本屋さんに平積みになっていたのを、例によってパラパラと斜め読み。
普通はそこで終わって、次の本を物色する(笑)んですが、
この本は、読んでいるうちにどんどん惹き込まれて、
止まらなくなってしまって、
続きが読みたい!と無性に思うようになって。
で、衝動買いしてしまいました。


1000枚という長編ですが、
まったく飽きずに、どんどん物語に惹き込まれて行ったのは、
何と言っても、ストーリーの面白さによります。
突然、身に覚えのない「金田首相殺し」の濡れ衣を着せられた青柳雅春が
「習慣」と「信頼」を頼りに仙台の街を逃げ続ける。
誰が犯人か、というのは、だいたいの輪郭がぼうっと浮び上がるだけで、
最後まではっきりしない。
『逃亡者』のリチャード・キンブルのように、
逃げつつ真犯人を探し出し、最後には、自分の濡れ衣を晴らす、
というような、ミステリーとしての最大の醍醐味を、
放棄してしまっているのですが、
『交渉人・真下正義』のように、犯人の姿が見えない、誰だかわからない
だからこそ漠然とした恐怖感が漂う、ということもあるわけで。


一方で、情報管理、という点で、近未来小説の一面もあって、
それがまた、なかなか興味深くて。
これだけ携帯電話が普及して来ると、冗談でなく、
知らない間に自分の情報が利用され管理されて行く、というのは、
あながちフィクションとも思えなくて、
何となく背筋がぞくぞくしました。


解説にもあったように、これは、
ミステリーと言うよりは、エンターテインメント小説。
サスペンスフルな展開の中に、ほのかなユーモアと、
巧みな時間の交錯と、魅力的なキャラクターと、
綿密な伏線の張り方、等々がたくみに交じり合って、
ぐいぐいと読み手を引っ張ってくれているような気がします。


本屋さんに行った時、
最近は、基本的に「田辺誠一」が演じられるような役はないか、
という視点で小説を手に取ることが多いのですが(笑)
この『ゴールデンスランバー』では、青柳雅春=田辺誠一だけでなく、
他の登場人物も、
自分の中でほとんど悩むことなくキャスティングされて行って、
彼らが仙台市内を動き回る「映像」が鮮明に思い浮かんで、
最後には、私の頭の中で、完全に「映画」として出来上がって行く、
というような感覚を味わえたことも、
非常に楽しい、興味深い体験でした。


主人公の青柳雅春は、
今まで田辺さんが演じて来たいくつかの役とどこかダブって見えて、
読み進み、その人物描写が細かくなるにつれ、
どんどん加速度を増して「俳優・田辺誠一」に重なって行きました。
年齢としては、30代になったところ、ということで、
実年齢とはちょっと差があるのですが、
内容的には、たとえば30代半ば という設定でも全然問題ないと思うし、
何よりも、青柳が放つ、どこか頼りなくて詰めの甘い(笑)
けれども芯に揺らがない確かなものも持っている、あの空気感が、
田辺ファンである私には、
もう、田辺さん以外には考えられないくらい、
嵌まっているように思われました。


最初に青柳に「危険」を伝える友人・森田森吾は、
青柳=田辺と同様、早い段階で、
私の頭の中で「池田鉄洋」に変換されていて。
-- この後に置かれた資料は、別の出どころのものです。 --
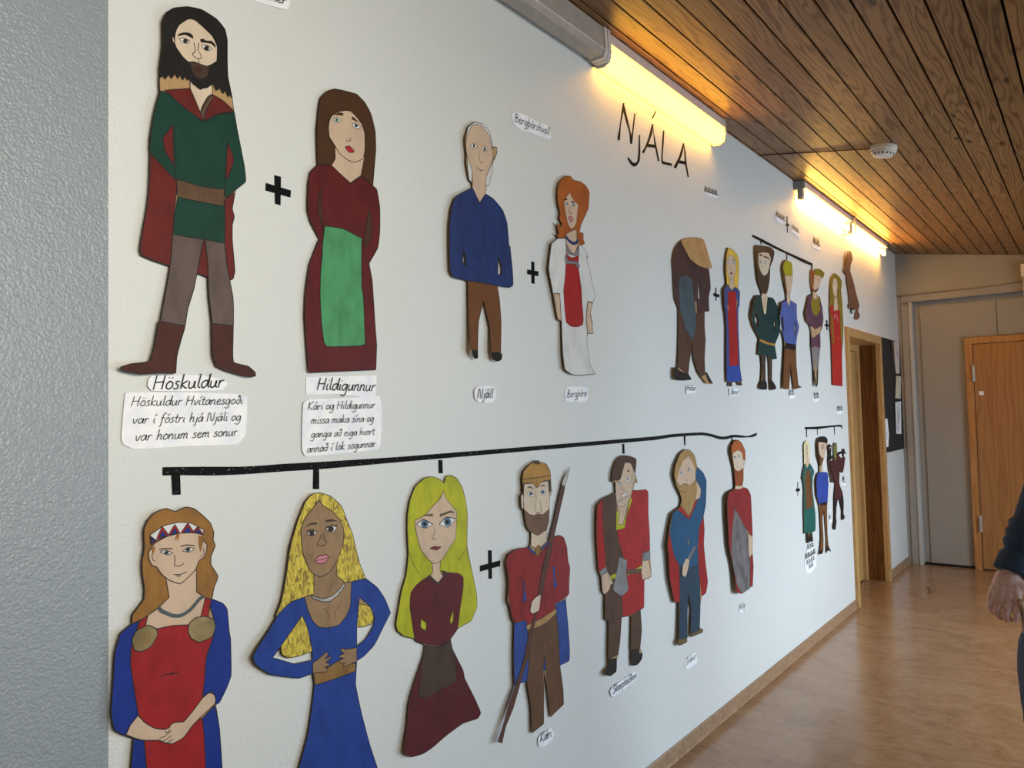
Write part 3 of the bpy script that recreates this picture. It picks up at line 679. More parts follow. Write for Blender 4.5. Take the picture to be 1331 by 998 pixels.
# ------------------------------------------------------------------ the painted paper figures
figure('paper_man', 'tall paper man with long black hair, dark green tunic and brown boots',
 'A 275,150! 275,100 290,65 330,40 400,33 470,48 545,95 585,145 597,200 597,280 600,380 618,470 630,555 645,640 665,740 682,830 688,905 640,945 630,985 B 632,60 622,120 632,160 622,200 622,280 635,430 625,470 605,478 620,560 628,620 628,690 626,760 628,885 700,905 735,935 737,955 690,957 600,930 545,905 525,850 522,760 520,690 505,560 500,460! 445,440! 430,520 400,620 388,700 365,780 345,860 340,940! 240,940 160,945 75,925 65,910 120,893 210,880 245,760 265,670 300,480 312,405! 250,385 170,350 162,320 175,230 195,120 205,0 A 205,960 210,860 212,740 210,700 225,600 245,510 260,455 258,400 265,300 275,220', [
 ('cape', 'maroon', 'A 212,765! 330,885 347,910! B 345,20 330,160 325,260 318,330 312,405! 250,385 170,350 162,320 175,230 195,120 205,0 A 205,960 210,860 | B 583,75! 630,40! 632,60 622,120 632,160 622,200 622,280 635,430 625,470 605,478! 600,430 583,285! | 470,272! 455,400 445,440! 500,460! 507,455 497,330 487,270!', 1),
 ('tunic', 'green', 'A 265,455! 285,457 380,530 470,605! 550,570 632,560! 645,640 665,740 682,830 688,905 640,945 587,990! 583,945! 460,930 345,893! 335,895 240,790 212,765! 210,735 225,600 245,510 | B 350,60! 583,108! 585,180 583,292! 480,274 325,248! 335,150', 2),
 ('cape_lining', 'maroon', 'A 325,622! 275,690 290,760 331,828! 328,730 | 597,705! 615,750 630,800 598,892! 590,890 592,800', 3.2),
 ('sleeve_seam', '~ink', 'A 330,620 340,760 338,890 | 600,700 590,820 585,940', 3.4),
 ('belt', 'belt', 'A 345,893! 460,928 583,945! 580,998! B 580,108! 460,85 350,62! 345,0', 3),
 ('collar', 'maroon', 'A 285,450! 410,441! 440,500 465,565! 475,605! 380,535 | 522,470! 580,505 632,555! 555,568 480,605! 490,560', 3),
 ('neck', 'pale', 'A 412,441! 415,395 518,395 522,470! 490,510 463,562!', 4), ('neckline', 'belt', 'A 522,470! 500,482 472,530 463,562 478,605! 492,545 527,488', 4.2),
 ('hair', 'black', 'A 275,150! 275,100 290,65 330,40 400,33 470,48 545,95 585,145 597,200 597,280 600,380 622,490! 608,470! 602,485! 585,450! 575,468! 560,440! 540,452! 525,420 490,440 430,424 405,392! 398,402! 385,380! 375,400! 360,372! 350,393! 335,368! 318,392! 305,372! 285,395! 275,378! 262,388! 260,340 265,300 275,220', 5, .0015),
 ('face', 'pale', 'A2 440,185 520,130 560,120 610,135 700,210 800,310 850,420 848,560 840,590 740,632 660,605 540,585 480,530 410,430 393,380 392,320 405,250', 6, .0015),
 ('ear', 'pale', 'A2 362,318! 378,320 395,388! 375,372', 6, .0015),
 ('beard', 'black', 'A2 395,420! 480,525 540,582 600,580 660,603 742,633 850,572! 865,700 800,800 740,850 670,887 620,850 560,770 470,650', 7, 0),
 ('moustache_patch', 'darkbrown', 'A2 560,600 640,600 760,640 740,740 660,770 600,720', 7.6, 0),
 ('mouth', 'boot', 'A2 600,655 640,642 692,662 660,693 620,685', 8.4, .0012),
 ('eyebrow', 'black', 'A2 420,312! 440,280 500,265 560,275 592,310 590,337! 560,318 500,292', 7, 0), ('eyebrow', 'black', 'A2 665,342! 700,335 730,355 790,358 830,400 834,437! 790,392 720,378 676,374', 7, 0),
 ('eye', '*iris_brown', 'A2 438,333! 490,328 555,357! 530,385 480,377', 7, 'A2 508,357 26 24'), ('eye', '*iris_brown', 'A2 680,403! 740,407 797,440! 750,466 712,452', 7, 'A2 737,436 28 26'),
 ('nose', '~ink', 'A2 600,378 612,440 608,480 582,500 592,520 640,550 680,543 670,500 645,470 645,420 656,380 | 650,560 652,598', 7, .0018),
 ('trousers', 'taupe', 'B 325,248! 480,274! 470,310 450,420 430,520 400,620 387,703! 262,683! 300,480 315,380 | 487,275! 583,292! 595,400 610,480 625,560 628,620 627,703! 522,692! 505,540 500,400', 2.5),
 ('boot', 'boot', 'B 255,680! 388,705! 365,780 345,860 340,940! 240,940 160,945 75,925 65,910 120,893 210,880 235,800', 3.5), ('boot', 'boot', 'B 520,692! 627,703! 626,760 628,885 700,905 735,935 737,955 690,957 600,930 545,905 525,850 522,760', 3.5)],
 dict(base=.005, L=.010, Rr=.004, T=.003, B=.004, wob=.003))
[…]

(笑)
青柳と森田が、ふたりで仙台の街を並んで歩くシーンが、
フルハイビジョン並みの鮮やかさで くっきりと私のまぶたに浮かんで来て
ひとりできゃ〜きゃ〜喜んでました。(単純バカです。笑)


青柳の元恋人の樋口晴子には、
自然体のしなやかなたくましさを演じられそうな
片岡礼子さんはどうだろう、とか。


あとはもう、自然に、この役はあの俳優さん・・と、
どんどん埋まって行って。


青柳の父親が泉谷しげるさん、轟砲火店の主人が大地康雄さん、
両足にギブスをつけてるけど元気そうな(笑)保土ヶ谷寺島進さん
(年齢も風体もぜんぜん違うけど)とか。
かなり怖い役でもある三浦には、二宮和也くんがいいんじゃないか、とか。
青柳が宅配ドライバーだった時の先輩で、ロックな岩崎は、
哀川翔さんだろう、とか。
―――いやもう、おおいに楽しませてもらいました。


そんなふうにキャスティングで遊ばせてもらい、
プロデューサーやら映画監督やらの感覚を疑似体験させてもらったことで
私としては、この小説に対する満足度が、
さらに、2割ぐらい上乗せされたような気がしないでもありません。(笑)


もちろん、そんな妄想ぬきでも十分に楽しめる(笑)、
長さとしても、内容としても、
「読んだ!」という充実感、満足感が感じられる小説でありました。